Hannity, however, called the release “a crushing blow to the radical left” and a “setback for the conspiratorial media,” because they showed “no collusion, no obstruction.”  Of course they didn’t show anything of the sort, because they didn’t discuss these topics.

Hannity quotes Comey from his memos “ I don’t leak. I don’t do weasel moves,” which he then uses to point out that Comey did indeed leak one of his memos to a friend so it would be published. Hannity claims that this was a breach of security as the memo was classified, and Comey claims that he carefully wrote it so it would not violate security regulations, and this Feb 14th memo was never marked classified.

And, in fact, as head of the FBI, Comey had wide latitude to share information outside the FBI to obtain advice, and thus sharing such a document is not theft  or conversion.

The Clinton Emails

Nearly all of Fox’s hosts and contributors harped on Hillary Clinton’s Emails during this week, because “she obviously broke the law.” But, according to Politifact, two Clinton staff members selected the work-related Emails and deleted the rest.

“The FBI found no evidence that the emails were deleted deliberately to avoid the subpoena or other requests. Clinton’s team requested for the emails to be deleted months before the subpoena came. They also argued that all the emails that would be relevant to the subpoena had already been turned over to the State Department.”

Friday Hannity Slogans

Few of these are true or even make much sense. His writers were having a field day.

  • Gorka: Clinton committed many felonies; Trump none.
  • DNC sues Trump campaign because the bankrupt and $6M in debt.
  • DeGenova: Comey memos are a suicide note.
  • Comey is destroying the FBI.
  • The deep state under siege.
  • Massive plot to exonerate Hillary.
  • Dershowitz: Need to look at whole mess: Bipartisan commission.
  • Comey: took memos home. Theft of government property.

Friday: Tucker Carlson

Brian Kilmeade interviewed wingnut Dennis Prager, who is profoundly homophobic and also believes that the United States is a Christian Nation. He has recently written the Rational Bible: Exodus, which attempts to explain that book of the Bible. He is there to complain that the New York Times has excluded his book from its best-seller list. Prager claims he ranks high on other lists, but the Times claims very few of the retailers that report to them reported sales of Prager’s book.

Conclusions

Watching Fox News for a week was exhausting, because all of the hosts are so angry and intense. They don’t present the welcoming vibe of other news channels.

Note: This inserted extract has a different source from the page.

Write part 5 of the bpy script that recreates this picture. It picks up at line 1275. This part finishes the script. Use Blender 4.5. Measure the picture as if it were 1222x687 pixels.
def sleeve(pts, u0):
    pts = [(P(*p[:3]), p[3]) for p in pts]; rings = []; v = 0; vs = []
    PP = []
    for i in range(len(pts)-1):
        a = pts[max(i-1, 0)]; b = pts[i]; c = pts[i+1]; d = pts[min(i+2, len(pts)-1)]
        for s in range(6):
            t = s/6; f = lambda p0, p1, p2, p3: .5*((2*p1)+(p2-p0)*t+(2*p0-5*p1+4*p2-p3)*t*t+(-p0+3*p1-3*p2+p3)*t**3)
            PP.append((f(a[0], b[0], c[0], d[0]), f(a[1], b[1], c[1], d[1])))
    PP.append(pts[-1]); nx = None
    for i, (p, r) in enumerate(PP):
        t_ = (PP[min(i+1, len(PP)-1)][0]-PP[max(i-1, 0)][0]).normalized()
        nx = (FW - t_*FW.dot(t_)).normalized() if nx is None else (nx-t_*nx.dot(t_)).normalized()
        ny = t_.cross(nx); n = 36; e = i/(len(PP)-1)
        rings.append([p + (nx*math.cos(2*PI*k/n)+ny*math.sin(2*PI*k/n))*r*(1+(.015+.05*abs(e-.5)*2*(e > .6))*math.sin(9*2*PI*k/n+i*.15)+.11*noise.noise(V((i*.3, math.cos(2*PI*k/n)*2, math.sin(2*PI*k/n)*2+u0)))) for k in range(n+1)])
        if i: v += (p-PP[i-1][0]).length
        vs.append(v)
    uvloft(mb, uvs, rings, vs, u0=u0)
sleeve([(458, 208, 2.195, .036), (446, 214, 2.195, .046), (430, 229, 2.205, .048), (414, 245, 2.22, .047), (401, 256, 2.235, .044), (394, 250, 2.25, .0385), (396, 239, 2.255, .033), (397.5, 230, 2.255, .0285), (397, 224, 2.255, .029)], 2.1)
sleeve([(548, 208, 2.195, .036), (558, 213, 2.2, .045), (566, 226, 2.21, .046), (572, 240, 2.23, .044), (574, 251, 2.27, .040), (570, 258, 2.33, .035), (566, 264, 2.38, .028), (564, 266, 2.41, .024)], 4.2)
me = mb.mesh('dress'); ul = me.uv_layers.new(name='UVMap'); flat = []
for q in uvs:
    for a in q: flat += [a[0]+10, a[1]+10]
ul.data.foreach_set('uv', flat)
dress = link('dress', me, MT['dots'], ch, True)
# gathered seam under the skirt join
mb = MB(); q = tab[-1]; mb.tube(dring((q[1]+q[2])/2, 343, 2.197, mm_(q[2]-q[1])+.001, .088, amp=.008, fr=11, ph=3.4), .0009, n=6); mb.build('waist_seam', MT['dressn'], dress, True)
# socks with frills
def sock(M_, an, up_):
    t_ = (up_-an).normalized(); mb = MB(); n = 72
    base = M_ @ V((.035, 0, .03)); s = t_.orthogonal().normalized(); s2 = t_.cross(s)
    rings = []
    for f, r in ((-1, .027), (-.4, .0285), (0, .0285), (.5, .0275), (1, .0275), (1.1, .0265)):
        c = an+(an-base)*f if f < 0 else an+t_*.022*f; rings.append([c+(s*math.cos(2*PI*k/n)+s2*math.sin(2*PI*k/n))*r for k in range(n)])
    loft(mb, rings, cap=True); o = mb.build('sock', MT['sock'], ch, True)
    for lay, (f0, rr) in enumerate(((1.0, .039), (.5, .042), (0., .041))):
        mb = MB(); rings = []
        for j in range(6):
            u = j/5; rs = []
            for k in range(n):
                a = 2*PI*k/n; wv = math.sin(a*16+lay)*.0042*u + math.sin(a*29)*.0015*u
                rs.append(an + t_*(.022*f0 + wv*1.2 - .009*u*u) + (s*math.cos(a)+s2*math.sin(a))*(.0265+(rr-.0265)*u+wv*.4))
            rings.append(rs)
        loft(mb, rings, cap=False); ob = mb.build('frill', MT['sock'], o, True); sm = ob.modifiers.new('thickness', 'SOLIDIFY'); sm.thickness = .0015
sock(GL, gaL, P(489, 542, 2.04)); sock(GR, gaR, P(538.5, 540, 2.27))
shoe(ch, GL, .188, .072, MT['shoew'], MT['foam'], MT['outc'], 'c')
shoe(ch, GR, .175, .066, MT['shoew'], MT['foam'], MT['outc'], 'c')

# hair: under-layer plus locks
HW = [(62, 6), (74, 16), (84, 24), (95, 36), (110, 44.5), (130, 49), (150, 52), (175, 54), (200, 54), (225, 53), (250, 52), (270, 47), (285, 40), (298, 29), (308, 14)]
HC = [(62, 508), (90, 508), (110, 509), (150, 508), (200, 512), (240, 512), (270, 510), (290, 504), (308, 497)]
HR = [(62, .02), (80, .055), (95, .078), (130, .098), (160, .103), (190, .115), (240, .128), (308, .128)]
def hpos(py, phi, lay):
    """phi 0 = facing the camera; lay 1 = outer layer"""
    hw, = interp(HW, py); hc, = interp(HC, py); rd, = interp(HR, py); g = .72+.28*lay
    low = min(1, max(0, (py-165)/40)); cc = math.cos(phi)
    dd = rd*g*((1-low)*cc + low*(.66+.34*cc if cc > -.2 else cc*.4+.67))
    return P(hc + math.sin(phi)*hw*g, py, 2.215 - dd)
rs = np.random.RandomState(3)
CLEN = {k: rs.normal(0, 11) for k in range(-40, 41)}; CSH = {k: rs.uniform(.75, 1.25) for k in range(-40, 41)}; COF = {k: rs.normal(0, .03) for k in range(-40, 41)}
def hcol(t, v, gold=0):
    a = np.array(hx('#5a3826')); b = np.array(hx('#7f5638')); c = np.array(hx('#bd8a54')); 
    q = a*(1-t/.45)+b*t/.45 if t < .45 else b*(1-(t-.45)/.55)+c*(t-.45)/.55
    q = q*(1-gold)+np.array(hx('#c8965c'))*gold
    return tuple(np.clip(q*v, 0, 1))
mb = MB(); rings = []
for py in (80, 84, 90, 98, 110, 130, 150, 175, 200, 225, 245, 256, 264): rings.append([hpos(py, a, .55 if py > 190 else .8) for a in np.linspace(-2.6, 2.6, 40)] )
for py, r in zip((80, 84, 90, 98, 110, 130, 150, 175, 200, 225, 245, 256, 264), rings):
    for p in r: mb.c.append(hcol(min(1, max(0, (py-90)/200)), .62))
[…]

Fox News is far less a news channel than an opinion channel, and it is fundamentally an alternate universe of right wing unverifiable opinions. When Roger Ailes founded Fox News, he told one of his reporters that it was a network for older white guys like him, mostly in red states.  It has evolved since then, of course, with slicker production values, and an emphasis on supporting President Trump regardless of where his opinions of the day fall on the right-left spectrum. Watching it can be entertaining in small quantities, but as you listen to the steady stream of seriously inaccurate assertions, you get more and more astonished that people take them seriously. In fact, as former Fox guest reporter Charles Blow notes, its simplistic views have become the President’s daily briefing book. And, according to PunditFact,  of the statements they fact-checked, only 10% were rated true, while a full 60% were rated false, mostly false, or “pants on fire” false.

And, part of their style is to attempt to discredit everyone else’s views, asserting that Fox is the only one you can believe. These are characteristics found in cults, and by claiming to be the only source you can trust, Fox has contributed to the divisiveness of political dialog. While some of their short headline features are completely accurate, almost any report that involves political issues is seriously slanted, and frankly, full of substantial untruths. You need to fact check these claims regularly to be well-informed. To summarize: everyone else is a left wing liberal and can’t be trusted. And despite having lost the election Hillary Clinton is demonized daily as if she’d won.

But the story on Goat Yoga was completely true.